New Film Puts Twist on Millionaire Game Show
By Broadside Reporter Jonathon Vaughan. Photo Courtesy of Fox Searchlight.
In Danny Boyle’s new film, Slumdog Millionaire, a young Indian boy is in Bombay on his country’s version of Who Wants to be a Millionaire. But, because he seems to know all the answers, he is tried for fraud. Through a series of flashbacks, the story reveals that he had been given the answers during the meaningful moments of his life. The story has a religious and philosophical subtext like two previous Boyle films, the Catholic Millions and the peculiar science fiction of Sunshine. However, this film is a stylistic breakthrough for the director; it is deliriously colorful. If you tried to imagine the feverish sequences off of the train in The Darjeeling Limited made into an entire movie, you get an idea of what Slumdog Millionaire is like. I enjoyed the dynamic use of subtitles in some parts of the movie where words would drift around the screen and become color coded to the characters speaking them.
The story is about love, destiny, survival and violence. The first half of the film is like a Bombay version of City of God as the boy and his brother, both orphaned at a young age, fight for their survival. This has to be the closest a western film has come to depicting the epic ruins and slums in India. The film contains hypnotic sequences of the boys finding both danger and the sublime in the commercial debris-filled urban ruins. These sequences often have pulsing trance-like techno music, and are also often gritty and violent.

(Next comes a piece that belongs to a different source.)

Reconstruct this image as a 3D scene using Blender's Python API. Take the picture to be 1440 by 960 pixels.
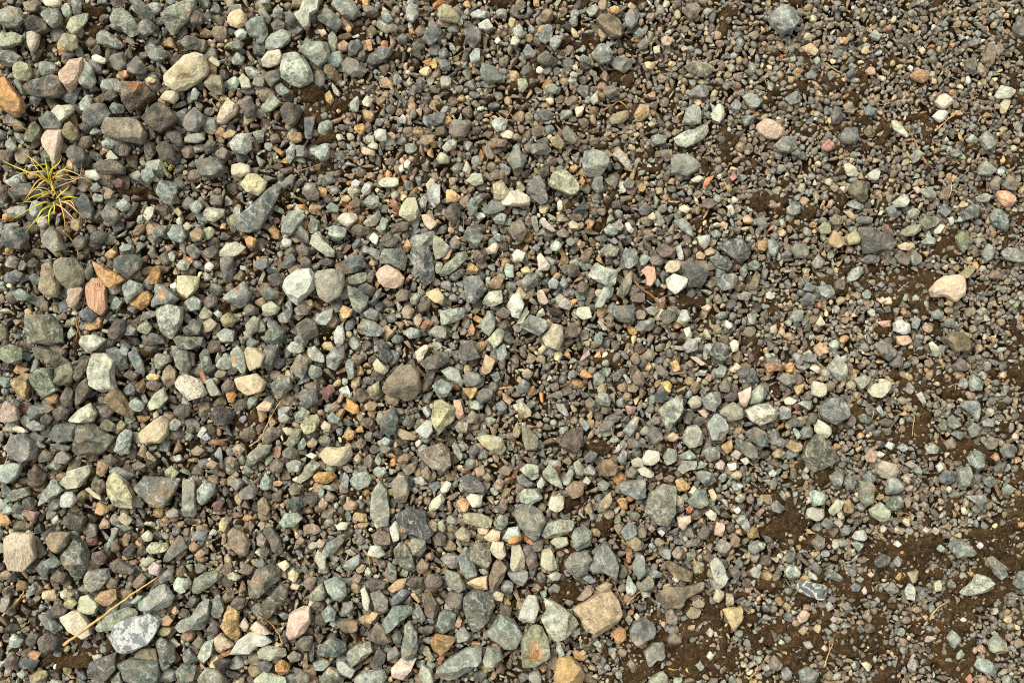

The second half of the movie is more concerned with the boy as an adult trying to find a way out of the slums and reunite himself with the girl he has always loved. There is a lot of ambiguity about how westernization has affected the society in this movie. It seems as if there’s a ray of hope in the bright lights of Who Wants to be a Millionaire. The movie spirals into a wildly enthusiastic Zen-like ending which blossoms into a love story. This ending almost seems at odds with the gritty tone of the movie’s first two-thirds and seems to recall Boyle’s own flawed but charming A Life Less Ordinary in the way it swells to an extravagant music-video-like climax. This quality works in Slumdog Millionaire, however, because of the highly musical nature of Bollywood culture, it may turn off some western viewers. This movie is required viewing for anyone interested in modern India and its culture, but may not convert those who find Boyle’s films to be generally style over substance.